Wednesday, 23 September 2015, 09:19 Last update: about 11 years ago

After yesterday’s meeting of European Union interior ministers, heads of state will convene in Brussels to try and find a solution to the impasse in Europe’s migrant crisis. The EU’s interior ministers voted to relocate 120,000 migrants across the continent in a vote passed by a significant majority.

Under the plan, migrants will be moved from Italy, Greece and Hungary to other countries in the EU. Romania, the Czech Republic, Slovakia and Hungary voted against accepting mandatory quotas.

But a large majority of EU member states backed the plan, which will take effect over the next two years.

Finland was the only country of the EU's 28 members to abstain from the vote. Poland, who had opposed the proposal, voted for it.

The matter must now be ratified by EU leaders at a second meeting in Brussels on Wednesday.

The EU has, so far, done anything but present a united front in the face of the crisis. How things have changed.

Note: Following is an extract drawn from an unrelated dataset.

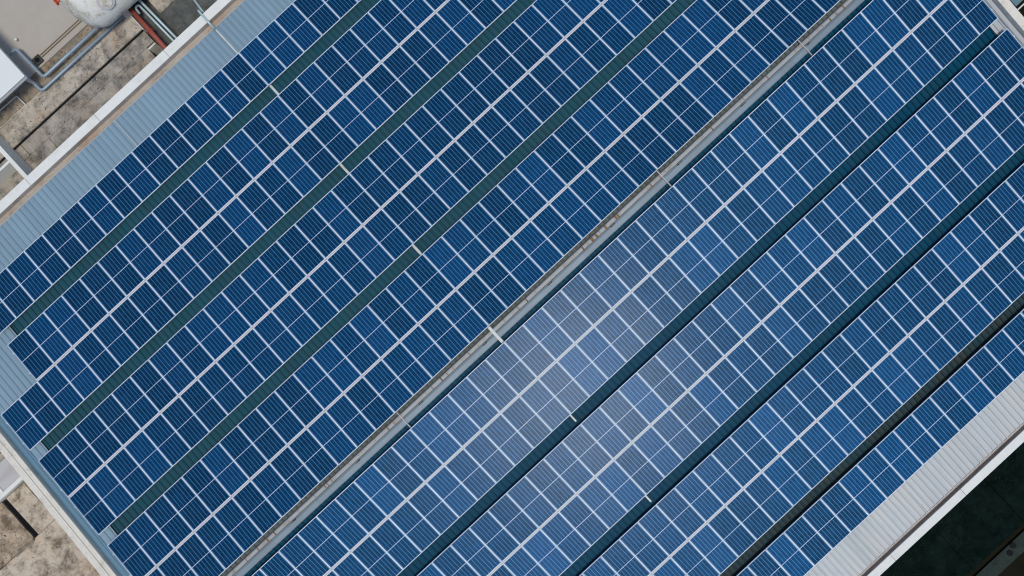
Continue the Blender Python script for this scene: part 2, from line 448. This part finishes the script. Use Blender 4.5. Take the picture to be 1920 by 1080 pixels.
def pose(sg, x, v, jx, jy):
    nrm = Vector((0, sg * math.sin(TH), math.cos(TH)))
    loc = Vector((x, sg * v, -SL * v)) - nrm * PT
    rot = (-sg * TH + math.radians(jx), math.radians(jy), 0)
    return loc, rot
first = True
proto = None
for c in vis:
    if id(c) not in cs: continue
    _, sg, k, x, v, tone, jx, jy = c
    loc, rot = pose(sg, x, v, jx, jy)
    if proto is None:
        proto = bpy.data.objects.new('solar_panel', None); proto.empty_display_size = .2
        root, fr, gl_ = proto, frame0, glass0
    else:
        root, fr, gl_ = proto.copy(), frame0.copy(), glass0.copy()
        COL.objects.link(fr); COL.objects.link(gl_)
    COL.objects.link(root)
    fr.parent = root; gl_.parent = root
    root.location = loc; root.rotation_euler = rot
    gl_['tone'] = tone ** 2
    if sg > 0: lab = 'deep blue solar panel, %s from the lower-left in the %s row above the ridge'
    else: lab = 'paler blue solar panel, %s from the lower-left in the %s row below the ridge'
    tag(root, lab % (ordinal(rank[id(c)]), ordinal(k + 1)), 'solar panel', 'solar panels in rows on the warehouse roof')
# the rest of the field: cropped by the borders, in the outermost rows, or out of view
sb = bmesh.new(); ul = sb.loops.layers.uv.new('UVMap'); tl = sb.faces.layers.float.new('tone')
for c in cands:
    if id(c) in cs: continue
    _, sg, k, x, v, tone, jx, jy = c
    loc, rot = pose(sg, x, v, jx, jy)
    from mathutils import Euler
    mt = Matrix.Translation(loc) @ Euler(rot).to_matrix().to_4x4()
    for me, mi in ((frame0.data, 0), (glass0.data, 1)):
        vs = [sb.verts.new(mt @ p.co) for p in me.vertices]
        for pl in me.polygons:
            f = sb.faces.new([vs[i] for i in pl.vertices]); f.material_index = mi; f[tl] = tone ** 2
            if mi:
                for l, li in zip(f.loops, pl.loop_indices): l[ul].uv = me.uv_layers[0].data[li].uv
me = bpy.data.meshes.new('solar_panels'); sb.to_mesh(me); sb.free()
me.materials.append(M['frame']); me.materials.append(M['cell'])
o = bpy.data.objects.new('solar_panels', me); COL.objects.link(o)
tag(o, 'blue solar panels along the photo borders and in the outermost rows', 'solar panels', kind='stuff')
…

Joseph Muscat was once pilloried by Continental media for “stamping his feet” when not one EU nation would show solidarity with Malta when it was one of the main arrival points for sub Saharan migrants.

But it seems that some EU nations have done more than that. Hungary’s Prime Minister, Viktor Orban has been accused by many EU leaders of acting inhumanely in dealing with the crisis. He has also been accused of going against the very European ideal which allows free movement between member states by putting up a razor wire fence, first on its border with aspirant Serbia and now with Croatia.

Many nations are still opposing the concept of mandatory burden sharing. Malta has tired of hearing argument and counter argument in this regard. Malta, and later Italy and Greece began putting the feelers out for such as system at least five years ago. Sadly, it has taken the reality of a human wave crashing through the Continent to make other countries realise that this is the only way to go.

Germany believes that it will receive up to one million refugees this year. It is a truly shocking figure. The German political class and its people initially gave a very warm welcome to refugees, but it seems that the seeds of discontent are already starting to sprout as the sheer number of people arriving there continues to increase.

EU leaders must leave this summit with a clear and unanimous action plan. Failure to come up with a common stand might see the beginning of the end of Europe’s unique experiment with democracy. This was a first. The EU normally only adopts a plan after reaching a unanimous decision, not through a majority vote. Could we be headed into a whole new era of EU-decision making, where a show of hands around the table is the position adopted? Whatever the case may be, EU leaders must now ratify the vote and come up with a longer term plan. What we are experiencing now is just the beginning, not the end game.